His army entered the Rhineland in 1936. A tangible reaction from France and Britain would have led to his fall. But since nothing happened, Hitler played on the "cowardice" of democratic principles. That cowardice was confirmed by the shameful Munich Agreement, by which France and Britain betrayed their alliance with Czechoslovakia and abandoned it like a dead weight. At every turn, Hitler derided his generals and their lack of audacity. In 1939 he stupefied the entire world by reaching a non-aggression pa ct with Stalin. Though they had never met, the two dictators appeared to get along perfectly; it was said that a sort of empathy existed between them. Poland paid the price of this unnatural "friendship"; cut in two, it ceased to exist as a state.
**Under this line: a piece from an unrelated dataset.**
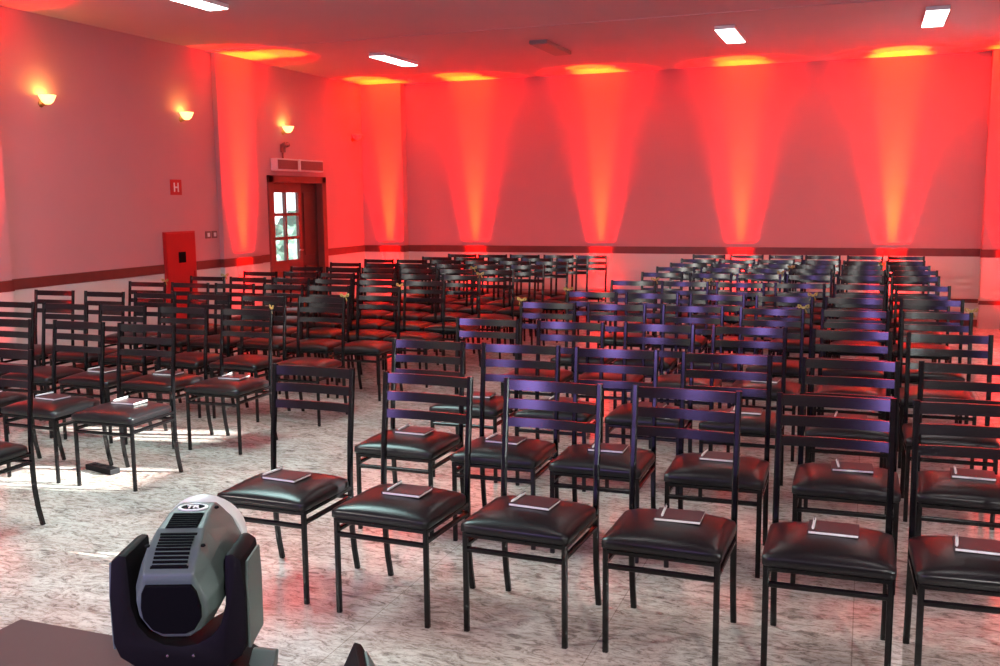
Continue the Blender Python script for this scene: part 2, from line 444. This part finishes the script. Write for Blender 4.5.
uplight(-5.49, YB, 0, -1, 'red floor uplight below the wall beam next to the corner pillar')
uplight(-3.57, YB, 0, -1, 'red floor uplight below the second wall beam from the corner')
uplight(-1.62, YB, 0, -1, 'red floor uplight below the third wall beam from the corner')
uplight(.29, YB, 0, -1, 'red floor uplight below the brightest wall beam', 1.6)
uplight(-6.83, YB-.16, 0, -1, 'red floor uplight at the foot of the corner pillar')
uplight(1.66, YB-.2, 0, -1, 'red floor uplight at the foot of the pillar opposite the door', 1.2)
uplight(XL+.06, 10.33, 1, 0, 'red floor uplight at the pillar between cabinet and door')
uplight(XL+.1, 6.35, 1, 0, 'red floor uplight at the pillar nearest the stage', .9)

# ------------------------------------------------------------------ the chair
def rear_path(s):
    P = [(.425, 0), (.402, .10), (.388, .20), (.384, .30), (.384, .45), (.394, .60), (.413, .75), (.431, .92)]
    return [(s*.2, y, z) for y, z in P]
def make_chair():
    c = empty('banquet_chair')
    # seat cushion, domed
    bm = bmesh.new(); nx, ny = 16, 16
    def corner(u, v):
        # rounded footprint: front corners tight, rear corners generous
        r = .26 if v > 0 else .07
        a, b = abs(u), abs(v); e = 2.2
        if a > 1-r and b > 1-r:
            p, q = (a-(1-r))/r, (b-(1-r))/r
            m = max(p, q); l = math.hypot(p, q)
            if l > 0: p, q = p*m/l, q*m/l
            a, b = 1-r+p*r, 1-r+q*r
        return math.copysign(a, u), math.copysign(b, v)
    grid = []
    for j in range(ny+1):
        row = []
        for i in range(nx+1):
            u, v = -1+2*i/nx, -1+2*j/ny
            U, V = corner(u, v)
            h = (1-abs(u)**2.6)*(1-abs(v)**2.6)
            row.append(bm.verts.new((U*.214, .178+V*.196, .433+.036*h**.6)))
        grid.append(row)
    for j in range(ny):
        for i in range(nx): bm.faces.new((grid[j][i], grid[j][i+1], grid[j+1][i+1], grid[j+1][i]))
    rim = grid[0][:] + [grid[j][nx] for j in range(1, ny+1)] + grid[ny][-2::-1] + [grid[j][0] for j in range(ny-1, 0, -1)]
    prev = rim
    for (k, z) in ((1.012, .425), (1.012, .405), (.985, .398)):
        cur = [bm.verts.new(((v.co.x)*k, .178+(v.co.y-.178)*k, z)) for v in rim]
        for i in range(len(rim)):
            j = (i+1) % len(rim); bm.faces.new((prev[i], cur[i], cur[j], prev[j]))
        prev = cur
    bm.faces.new(prev)
    obj('seat', bm, M['leather'], c, True)
    bm = bmesh.new()
    add_tube(bm, [(-.2, 0, .388), (.2, 0, .388)], .010, square=True); add_tube(bm, [(-.2, .37, .388), (.2, .37, .388)], .010, square=True)
    for s in (-1, 1): add_tube(bm, [(s*.2, 0, .388), (s*.2, .384, .388)], .010, square=True)
    obj('seat_frame', bm, M['frame'], c)
    for s in (-1, 1):
        bm = bmesh.new(); add_tube(bm, [(s*.2, 0, 0), (s*.2, 0, .398)], .0105, square=True); obj('leg', bm, M['frame'], c)
    for s in (-1, 1):
        bm = bmesh.new(); add_tube(bm, rear_path(s), .0115, square=True)
        obj('leg', bm, M['frame'], c)
    bm = bmesh.new(); add_tube(bm, [(-.2, 0, .330), (.2, 0, .330)], .0095, square=True); obj('stretcher', bm, M['frame'], c)
    for s in (-1, 1):
        bm = bmesh.new(); add_tube(bm, [(s*.2, 0, .345), (s*.2, .384, .345)], .0095, square=True); obj('stretcher', bm, M['frame'], c)
    bm = bmesh.new(); add_tube(bm, [(-.2, .384, .345), (.2, .384, .345)], .0095, square=True); obj('stretcher', bm, M['frame'], c)
    def yz(z): return .413+(z-.75)/.17*.018
    for (z0, z1) in ((.872, .914), (.797, .836), (.722, .759)):
        bm = bmesh.new(); n = 14; secs = []
        for i in range(n+1):
            x = -.192+.384*i/n; q = 1-(x/.192)**2; sag = .020*q; drop = .002*q
            sec = []
            for (dy, z) in ((-.006, z0), (.006, z0), (.006, z1), (-.006, z1)):
                sec.append(bm.verts.new((x, yz(z)+dy+sag, z-drop)))
            secs.append(sec)
        for A, B in zip(secs[:-1], secs[1:]):
            for k in range(4): bm.faces.new((A[k], A[(k+1) % 4], B[(k+1) % 4], B[k]))
        bm.faces.new(secs[0]); bm.faces.new(secs[-1][::-1])
        auto_smooth(obj('back_slat', bm, M['slat'], c))
    return c
chair0 = make_chair()
ORD = ['first', 'second', 'third', 'fourth', 'fifth', 'sixth', 'seventh', 'eighth', 'ninth', 'tenth', 'eleventh', 'twelfth']

def make_notebook():
    t = empty('notebook')
    bm = bmesh.new(); add_box(bm, -.083, .083, -.061, .061, .002, .0105); obj('pages', bm, M['paper'], t)
    bm = bmesh.new()
    add_box(bm, -.085, .085, -.063, .063, .0105, .0128, .0008); add_box(bm, -.085, .085, -.063, .063, 0, .002, .0006); add_box(bm, -.0865, -.083, -.063, .063, 0, .0128, .0006)
    obj('cover', bm, M['cover'], t)
    return t
def make_pen():
    t = empty('pen')
    bm = bmesh.new(); add_lathe(bm, [(0, -.064), (.0015, -.064), (.0045, -.053), (.0052, -.046), (.0052, .054), (.004, .061), (0, .063)], 10)
    obj('barrel', bm, M['pen'], t, True, rot=(R(-90), 0, 0))
    bm = bmesh.new(); add_box(bm, -.0015, .0015, .025, .066, .005, .0075); obj('clip', bm, M['pen_dark'], t)
    return t
nb0, pen0 = make_notebook(), make_pen()
def make_ribbon():
    t = empty('ribbon_bow')
    bm = bmesh.new(); bmesh.ops.create_icosphere(bm, subdivisions=2, radius=.014); obj('knot', bm, M['ribbon'], t, True)
    for s in (-1, 1):
        bm = bmesh.new(); P = []
        for k in range(13):
            a = k/12*2*PI
            P.append((s*(.012+.042*(1-math.cos(a))/2), -.006, .026*math.sin(a)*(1-math.cos(a))/2+.02*(1-math.cos(a))/2))
        add_tube(bm, P, .009, 6, flat=.3); obj('loop', bm, M['ribbon'], t, True)
        bm = bmesh.new(); add_tube(bm, [(0, -.01, 0), (s*.02, -.014, -.03), (s*.034, -.012, -.06)], .009, 6, flat=.3); obj('tail', bm, M['ribbon'], t, True)
    return t
rib0 = make_ribbon()

used = dict(c=False, n=False, p=False, r=False)
def inst(key, proto):
    if not used[key]:
        used[key] = True; return proto
    return copy_tree(proto)

def put_chair(x, y, rz, row, seat, blk, note):
    o = inst('c', chair0)
    o.location = (x, y, 0); o.rotation_euler = (0, 0, rz)
    where = 'door-side block' if blk == 'L' else 'block away from door'
    tag(o, 'black ladder-back chair, %s row, %s seat from the aisle, %s' % (ORD[row], ORD[seat], where), 'chair', 'audience chairs')
    if note:
        q = (row*7+seat*3) % 5
        n = inst('n', nb0)
        c, s = math.cos(rz), math.sin(rz)
        lx, ly = .012+.006*(q-2), .205+.008*((q*2) % 5-2)
        n.location = (x+lx*c-ly*s, y+lx*s+ly*c, .4692); n.rotation_euler = (0, 0, rz+R(-2+1.6*q-2))
        w2 = 'door-side block' if blk == 'L' else 'block away from door'
        tag(n, 'dark notebook on the %s-row chair, %s seat from aisle, %s' % (ORD[row], ORD[seat], w2), 'notebook', 'notebooks on the seats')
        p = inst('p', pen0)
        px, py = lx-.068+.004*(q-2), ly+.006
        p.location = (x+px*c-py*s, y+px*s+py*c, .4692+.0128+.0054); p.rotation_euler = (0, 0, rz+R(-7+3*q))
        tag(p, 'white pen lying on notebook, %s-row chair, %s seat from aisle, %s' % (ORD[row], ORD[seat], w2), 'pen', 'pens on the notebooks')
def put_ribbon(x, y, rz, side, row, seat, blk):
    r = inst('r', rib0); c, s = math.cos(rz), math.sin(rz)
    lx, ly = side*.2, .44
    r.location = (x+lx*c-ly*s, y+lx*s+ly*c, .928); r.scale = (.62, .62, .62)
    r.rotation_euler = (0, 0, rz+R(random.uniform(-40, 40)))
    w2 = 'door-side block' if blk == 'L' else 'block away from door'
    tag(r, 'yellow ribbon bow on the back of %s-row chair, %s from aisle, %s' % (ORD[row], ORD[seat], w2), 'ribbon', 'yellow ribbon bows')

# block away from the door: x of every seat, front-leg y of the row
rightX = [
    [-2.326, -1.756, -1.200, -.650, -.087, .405],
    [-2.17, -1.64, -1.14, -.60, -.05, .44],
    [-2.20, -1.665, -1.15, -.605, -.07, .425],
]
rightY = [3.37, 4.27, 5.29, 6.34, 7.19, 8.35, 9.38, 10.18, 10.88, 11.67, 12.62]
rightA = [-.014, -.044, -.043, -.024, .008, .042]
row1dy = [.01, -.03, -.025, -.02, 0, .005]
ribR = {(3, 0): -1, (4, 0): -1, (5, 0): 1, (5, 1): 1, (4, 3): -1, (7, 3): -1, (4, 3): 1, (3, 3): 1, (8, 4): 1, (3, 5): 1, (6, 2): 1}
for r, y in enumerate(rightY):
    if r < 3: xs = rightX[r]
    else:
        k = min(1, (r-2)/4)
        a = -2.2+k*.27
        xs = [a+(.43-a)*i/5 for i in range(6)]
    for i, x in enumerate(xs):
        if r == 0: rz, xx, yy = rightA[i], x, y+row1dy[i]
        else:
            rz = random.gauss(0, .02); xx = x+random.uniform(-.012, .012)*(r > 1); yy = y+random.uniform(-.03, .03)
        note = r < 2 or (r == 2 and i < 5) or (r == 3 and i == 3)
        put_chair(xx, yy, rz, r, i, 'R', note)
        if (r, i) in ribR: put_ribbon(xx, yy, rz, ribR[(r, i)], r, i, 'R')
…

Hitler also counted on Stalin's naiveté. In a sense he was right. According to all witnesses, Stalin had total confidence in Hitler. To humour Hitler's extreme anti-Semitic sensibilities, the Soviet hierarchy withdrew certain Jews, such as Maxim Litvinov, the Soviet Foreign Minister, from the international scene. Stalin's order to honour the commercial agreements between the two countries was scrupulously executed, at all levels, until the beginning of hostilities: the day of German aggression, one still saw Soviet trains stuffed with raw materials heading toward German factories. Was Hitler shrewder than Stalin? Certainly he was more tenacious than his French and British adversaries. Winston Churchill was the only man of state who unmasked Hitler immediately and refused to let himself be duped by Hitler's repeated promises that this time he was making his last territorial demand."
So it would be totally wrong to presume that Hitler was always hated by the people. The people of Germany of his time certainly loved him, which is why they listened to his fanatic haranguing with rapt attention and then voted his National Socialist Party to power. Did the German people commit a suicidal mistake by pledging their allegiance to the devil incarnate? How could the German people be carried away in such a wholesale manner by the cheap and irrational demagogy of a paranoid?
Sometimes it so happens in the life of a nation that they select the wrong people as their saviour out of desperation. The post-World War I Germany was certainly in a desperate situation. The defeated German people were already humiliated by the shameful and torturous conditions of the Versailles Pact and the compensations they were being forced to pay by the allied powers. People were desperate, as they had no jobs, the rate of inflation was the highest in history (in fact money lost its buying power in Germany of those days) and the world around was so cruel. So the Germans were waiting for a messiah to deliver them. But the messiah they ultimately chose, proved to be a devil in the deliverer's garb. It would be really unfair to blame all the German people of that time for the coming of the Armageddon.
Hitlers are not strange creatures born only once in a blue moon on this Earth. Given the appropriate conditions, the most inconsequential person can turn into a Hitler. Every nation has witnessed this phenomenon of how Hitlers come out of the blue in times of crisis. The fanatics throwing bombs at shrines and peaceful gatherings of people are nothing but Hitlers of a different breed. The militants and terrorists who kill women, children and innocent people and commit arsons during communal riots are nothing but the ghosts of Hitler. The bullies, terrorists and felons, who are making the lives of the peace loving people hell every moment, everywhere are but smaller versions of the infamous Hitler. Every one of these smaller tyrants has the potential to grow into a real Hitler. But they only need the suitable environment to grow.
When the common people are denied a normal life, when frustration runs deep and destroys people's belief in themselves, when intolerance and uncertainties reign supreme over social psyche, it is then that the would-be Hitlers begin to raise their ugly heads.
Who knows where the next Hitler is waiting in the wings at the moment to swoop down on the unsuspecting and the innocent!